本研究では、16名の成人男女を対象に、ランダムに提示したドットの画像を見た際の瞳孔の変化を調査しました。
被験者には、全体の数に特別な注意を払うことなく、また特定の課題を課すこともなく、受動的に画像を見てもらっています。
実験の結果、ドットの数が多いほど瞳孔は大きくなり、数が少ないほど小さくなることが判明しました。
一方で、数は変えずに、ドットを2個ずつ線で繋いでセットにしたところ、瞳孔のサイズは小さくなったのです。
これは、瞳孔がセットになった2つのドットを一つのまとまりであると反射的に知覚しているからだと考えられます。
この反応が起こる理由について、研究チームは「生存のための必要性と関連している」と指摘します。
ほとんどの種は、野生下で敵を見つけたり、食べ物を見つけたり、群れに戻ったりするために、「数の知覚」に頼っていると考えられています。

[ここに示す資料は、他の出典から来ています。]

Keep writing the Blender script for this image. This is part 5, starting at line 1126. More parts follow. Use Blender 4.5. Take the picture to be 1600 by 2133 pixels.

人間の場合、数への反射的な知覚は、生まれてから数時間後には現れているようです。
計算が苦手な人でも、数字をパッと判断する能力は備わっており、瞳孔が開くのはそのための反応と思われます。
研究主任の一人で、シドニー大学(University of Sydney・豪)の心理学者、デビッド・バー(David Burr)氏は、こう言います。
「私たちは周囲を見渡すと、風景の形、大きさ、動き、色などを自発的に認識します。
同じように、目の前にあるものの数も自発的に認識しています。
他の動物にも共通するこの能力は、樹上にあるリンゴの数や、襲ってくる敵の数など、重要な量を即座に把握できるという、進化の基礎となるものでしょう」
フィレンツェ大学(University of Florence・伊)の心理学者で神経科学者のエリサ・カスタルディ(Elisa Castaldi)氏は、次のように述べています。
「今回の結果は、数値情報が知覚と本質的に関係していることを示しています。このことは実用上、重要な意味を持つでしょう。
例えば、数学的な学習に障害のある計算障害では、この能力が損なわれている可能性があります。
瞳孔のサイズ変化は、学童における計算障害の早期発見に役立つかもしれません」
これまでの研究で、瞳孔の大きさは光だけではなく、知覚対象の大きさや、それが位置する文脈など、さまざまな視覚情報に影響を受けることがわかっています。
これは、瞳孔の拡張・収縮が、少なくとも部分的には脳の上位の信号によって制御されているという考えを裏付けるものです。
研究チームは、なぜこのようなことが起こるのか、瞳孔の大きさに影響を与えている他の要因は何なのか、さらに詳しく調べたいと考えています。